Brazilian banking: Itaú sets sights on expansion beyond Brazil


Chloe Hayward
Published on:

Setubal wants to buy outside Brazil; Barbosa confident that Santander Real merger will be complete within a year

Roberto Setúbal, Itaú Unibanco

"We have a very strong share of the banking system in Brazil and now we should look beyond Brazil’s borders more"

Roberto Setúbal, Itaú Unibanco

Roberto Setúbal, chief executive of Itaú Unibanco, has never been shy about showing his ambition. Following the acquisition of Unibanco in November, he is already thinking about his next move – and this time it might be cross-border.

"Since our merger with Unibanco, we believe that the next step will be a more international move, not just a local step. We have a very strong share of the banking system in Brazil and now we should look beyond Brazil’s borders more," says Setúbal.

"Itaú is present in the Mercosur countries [Argentina, Brazil, Paraguay and Uruguay] already but we want to be a regional bank," he adds. "However, despite the rumours we are not looking at Banamex [Citi’s bank in Mexico] now. We recognize that it is a great franchise but we have never had talks with Citi along those lines. If one day Citi does decide to sell, which isn’t the case now, then we will look at it."

Integration first

Setúbal says that any further acquisitions will not take place until the integration with Unibanco is complete. "We are not looking to acquire anything immediately – we are prioritizing the merger with Unibanco with a view to making new acquisitions in about 18 months," he says.

So far Itaú Unibanco’s merger has progressed smoothly. Decisions have been made quickly and within two months of announcing the merger a new executive committee was finalized and staff cuts made. "The first challenge of this merger was the people. We had to choose from a lot of good people from both banks," says Setúbal. "You can’t keep everybody, especially at the top. You have to select people from both companies and then make sure these choices are well received internally. We have been meritocratic in making these tough decisions."

Itaú BBA, the investment and corporate banking unit of Itaú Unibanco, has been totally merged for over a month. The three treasuries – Banco Itaú, Itaú BBA and Unibanco – have also all been integrated into one centralized department. However, IT integration is still a work in progress although Setúbal hopes the process will be complete in the coming months.

Slow headway

Making a merger work takes time, as Santander Real is discovering. Although Santander bought Banco Real from ABN Amro in the summer of 2008, the merger of the two retail bank channels is proving to be a slow process.

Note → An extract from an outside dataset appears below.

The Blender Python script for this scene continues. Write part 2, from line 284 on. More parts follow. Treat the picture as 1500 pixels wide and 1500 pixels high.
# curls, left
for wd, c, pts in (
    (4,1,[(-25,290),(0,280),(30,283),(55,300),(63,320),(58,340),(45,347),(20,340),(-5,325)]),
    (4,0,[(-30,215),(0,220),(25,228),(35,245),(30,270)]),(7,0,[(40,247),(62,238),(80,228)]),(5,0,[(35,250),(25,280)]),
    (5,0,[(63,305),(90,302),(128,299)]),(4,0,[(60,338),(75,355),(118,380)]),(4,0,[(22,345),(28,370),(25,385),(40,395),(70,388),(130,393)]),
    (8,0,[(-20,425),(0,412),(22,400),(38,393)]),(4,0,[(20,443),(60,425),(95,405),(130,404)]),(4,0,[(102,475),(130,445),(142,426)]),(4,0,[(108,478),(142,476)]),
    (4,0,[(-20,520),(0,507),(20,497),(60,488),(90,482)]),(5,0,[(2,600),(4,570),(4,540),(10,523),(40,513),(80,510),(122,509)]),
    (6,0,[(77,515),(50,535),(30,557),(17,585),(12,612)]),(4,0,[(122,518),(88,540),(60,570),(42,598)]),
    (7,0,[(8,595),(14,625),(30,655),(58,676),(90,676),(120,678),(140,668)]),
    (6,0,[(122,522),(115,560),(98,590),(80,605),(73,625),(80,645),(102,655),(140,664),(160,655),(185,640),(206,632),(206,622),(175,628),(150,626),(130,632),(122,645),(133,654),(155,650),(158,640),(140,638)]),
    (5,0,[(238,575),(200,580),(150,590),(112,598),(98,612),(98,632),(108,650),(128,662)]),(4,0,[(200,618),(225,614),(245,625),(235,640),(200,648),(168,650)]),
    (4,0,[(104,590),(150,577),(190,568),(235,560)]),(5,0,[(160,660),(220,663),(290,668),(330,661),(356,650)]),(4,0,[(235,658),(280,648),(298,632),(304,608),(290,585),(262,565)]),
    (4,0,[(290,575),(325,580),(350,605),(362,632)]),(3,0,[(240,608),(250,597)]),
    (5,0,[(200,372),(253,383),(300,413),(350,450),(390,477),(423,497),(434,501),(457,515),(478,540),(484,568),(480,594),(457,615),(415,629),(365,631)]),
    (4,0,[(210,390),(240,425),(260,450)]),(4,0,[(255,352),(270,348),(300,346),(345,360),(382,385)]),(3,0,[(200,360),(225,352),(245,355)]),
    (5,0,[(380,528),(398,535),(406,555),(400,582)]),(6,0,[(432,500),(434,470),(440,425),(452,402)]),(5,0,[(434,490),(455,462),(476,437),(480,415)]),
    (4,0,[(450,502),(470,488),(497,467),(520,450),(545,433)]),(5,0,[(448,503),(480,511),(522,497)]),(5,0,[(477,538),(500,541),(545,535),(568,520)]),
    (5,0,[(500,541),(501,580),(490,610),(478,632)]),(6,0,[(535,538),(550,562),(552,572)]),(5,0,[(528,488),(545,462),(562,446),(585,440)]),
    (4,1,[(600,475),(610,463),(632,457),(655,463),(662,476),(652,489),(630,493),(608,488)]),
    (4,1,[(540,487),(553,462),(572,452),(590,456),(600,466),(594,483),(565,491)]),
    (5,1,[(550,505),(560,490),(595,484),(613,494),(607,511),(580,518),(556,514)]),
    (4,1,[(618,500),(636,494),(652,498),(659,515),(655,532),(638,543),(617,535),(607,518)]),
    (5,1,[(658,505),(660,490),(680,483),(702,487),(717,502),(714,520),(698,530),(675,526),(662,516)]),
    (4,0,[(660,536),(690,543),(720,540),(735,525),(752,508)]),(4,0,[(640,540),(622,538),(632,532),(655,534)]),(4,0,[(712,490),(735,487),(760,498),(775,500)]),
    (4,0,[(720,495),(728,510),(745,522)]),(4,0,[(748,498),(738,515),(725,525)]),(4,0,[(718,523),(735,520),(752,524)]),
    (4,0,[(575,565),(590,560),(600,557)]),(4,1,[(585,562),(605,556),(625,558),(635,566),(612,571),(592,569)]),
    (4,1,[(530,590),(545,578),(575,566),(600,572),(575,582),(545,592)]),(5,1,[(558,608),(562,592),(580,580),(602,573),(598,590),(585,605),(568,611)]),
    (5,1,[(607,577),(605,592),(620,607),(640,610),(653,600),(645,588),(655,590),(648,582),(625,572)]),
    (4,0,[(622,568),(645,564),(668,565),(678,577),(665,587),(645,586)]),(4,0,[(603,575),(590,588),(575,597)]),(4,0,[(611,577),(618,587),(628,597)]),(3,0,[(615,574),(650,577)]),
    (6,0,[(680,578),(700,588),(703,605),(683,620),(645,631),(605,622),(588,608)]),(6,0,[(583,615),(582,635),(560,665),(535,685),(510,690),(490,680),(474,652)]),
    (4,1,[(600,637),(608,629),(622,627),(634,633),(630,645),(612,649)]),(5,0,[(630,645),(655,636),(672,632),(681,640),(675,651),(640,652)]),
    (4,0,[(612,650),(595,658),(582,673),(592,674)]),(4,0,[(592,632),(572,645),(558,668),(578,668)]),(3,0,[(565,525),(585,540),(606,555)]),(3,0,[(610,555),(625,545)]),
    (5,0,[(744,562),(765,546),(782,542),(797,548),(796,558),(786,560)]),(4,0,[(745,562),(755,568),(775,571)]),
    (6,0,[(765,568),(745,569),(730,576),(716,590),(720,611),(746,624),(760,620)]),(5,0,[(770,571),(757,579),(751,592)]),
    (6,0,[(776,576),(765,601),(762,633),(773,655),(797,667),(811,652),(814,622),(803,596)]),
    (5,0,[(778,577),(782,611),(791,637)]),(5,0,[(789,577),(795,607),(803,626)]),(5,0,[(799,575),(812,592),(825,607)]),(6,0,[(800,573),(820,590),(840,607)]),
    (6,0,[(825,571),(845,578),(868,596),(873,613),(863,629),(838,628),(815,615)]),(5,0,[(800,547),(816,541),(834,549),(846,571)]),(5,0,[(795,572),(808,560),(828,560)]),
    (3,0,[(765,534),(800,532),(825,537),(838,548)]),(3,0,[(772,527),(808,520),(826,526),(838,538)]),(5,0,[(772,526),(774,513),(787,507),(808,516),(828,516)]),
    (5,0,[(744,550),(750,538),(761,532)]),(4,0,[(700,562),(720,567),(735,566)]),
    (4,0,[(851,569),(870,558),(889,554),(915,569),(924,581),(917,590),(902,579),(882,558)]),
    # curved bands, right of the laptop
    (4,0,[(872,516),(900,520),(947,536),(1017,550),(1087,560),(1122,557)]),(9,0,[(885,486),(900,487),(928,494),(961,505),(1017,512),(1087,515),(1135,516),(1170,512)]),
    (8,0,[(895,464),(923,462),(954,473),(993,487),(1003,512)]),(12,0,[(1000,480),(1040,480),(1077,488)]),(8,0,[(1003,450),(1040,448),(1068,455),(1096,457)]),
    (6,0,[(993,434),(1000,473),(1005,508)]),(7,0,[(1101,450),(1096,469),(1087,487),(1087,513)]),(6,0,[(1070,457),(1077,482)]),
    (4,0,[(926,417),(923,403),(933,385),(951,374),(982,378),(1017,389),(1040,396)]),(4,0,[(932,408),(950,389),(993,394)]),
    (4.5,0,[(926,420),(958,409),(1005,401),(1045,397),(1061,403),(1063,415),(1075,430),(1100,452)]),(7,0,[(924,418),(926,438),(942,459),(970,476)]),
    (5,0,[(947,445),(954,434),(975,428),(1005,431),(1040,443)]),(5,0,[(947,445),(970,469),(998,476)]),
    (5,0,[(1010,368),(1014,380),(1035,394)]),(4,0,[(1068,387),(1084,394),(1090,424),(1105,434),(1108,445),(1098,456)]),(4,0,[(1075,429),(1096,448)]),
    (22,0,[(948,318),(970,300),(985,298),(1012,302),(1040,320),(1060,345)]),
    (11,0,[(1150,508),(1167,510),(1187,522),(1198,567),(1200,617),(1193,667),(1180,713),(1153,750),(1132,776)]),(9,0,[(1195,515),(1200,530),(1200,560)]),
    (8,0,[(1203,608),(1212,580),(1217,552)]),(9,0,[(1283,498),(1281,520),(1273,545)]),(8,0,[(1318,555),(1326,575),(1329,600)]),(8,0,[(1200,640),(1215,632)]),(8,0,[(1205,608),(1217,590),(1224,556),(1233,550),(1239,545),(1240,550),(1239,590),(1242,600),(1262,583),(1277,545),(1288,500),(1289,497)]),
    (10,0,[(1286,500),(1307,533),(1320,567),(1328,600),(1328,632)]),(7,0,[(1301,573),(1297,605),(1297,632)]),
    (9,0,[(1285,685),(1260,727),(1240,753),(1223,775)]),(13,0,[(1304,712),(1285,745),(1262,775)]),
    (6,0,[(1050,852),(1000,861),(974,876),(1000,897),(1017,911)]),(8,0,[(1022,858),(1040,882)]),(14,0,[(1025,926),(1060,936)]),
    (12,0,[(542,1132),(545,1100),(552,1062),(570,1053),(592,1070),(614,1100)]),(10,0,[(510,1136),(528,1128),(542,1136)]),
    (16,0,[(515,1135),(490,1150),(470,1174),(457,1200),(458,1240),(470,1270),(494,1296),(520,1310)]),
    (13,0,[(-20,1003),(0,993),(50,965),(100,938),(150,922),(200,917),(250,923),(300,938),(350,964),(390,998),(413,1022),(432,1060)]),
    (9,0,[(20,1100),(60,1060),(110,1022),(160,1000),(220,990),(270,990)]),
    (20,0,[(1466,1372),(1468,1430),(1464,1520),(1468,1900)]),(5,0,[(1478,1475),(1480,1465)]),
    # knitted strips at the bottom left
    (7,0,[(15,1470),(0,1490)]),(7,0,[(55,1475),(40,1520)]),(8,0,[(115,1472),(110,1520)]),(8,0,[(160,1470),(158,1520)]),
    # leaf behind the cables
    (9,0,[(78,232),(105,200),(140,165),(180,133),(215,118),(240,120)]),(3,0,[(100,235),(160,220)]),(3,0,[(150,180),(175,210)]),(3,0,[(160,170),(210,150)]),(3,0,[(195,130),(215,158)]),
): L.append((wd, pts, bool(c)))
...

"We started the merger process in July [2008] when we got the green light from the Netherlands," says Fabio Barbosa, chief executive of Banco Santander Real. "That is when we organized the board and active committee. The wholesale and investment banks have now been merged, so has the private bank. We are pretty advanced with this merger but the two networks – Banco Real and Banespa Santander – are still separate at the moment. We hope to merge them in the first half of 2010."

Some analysts speculate that the reason Santander is delaying the merger is because of the difference in cultures between the two banks.

Banco Real has a strong reputation as a conservatively run, sustainable lender with strong private and investment banks. In contrast, Banespa, which Santander already owned following its acquisition in 2000, was the leading private-sector bank for public workers, with an emphasis on personal loans and credit cards.

"In any merger, culture is always an important issue," says Barbosa. "You will never find two companies that have the same culture. We have looked for the common ground on which we were going to build the organization and how we can optimize the fact that we have two different cultures on the table... we are not trying to mitigate the problems like some people want me to say. We see the glass as half full. I have no doubt that culture is a long-term process."

Many market players suggest that Barbosa, the former chief executive of Banco Real, will create a larger version of his old bank. However, Barbosa is keen to put an end to these assumptions. "The merged bank will be a new bank, not more Banespa or more Real, but new," he says. "We are building a new bank that has reacted to the changing environment of today."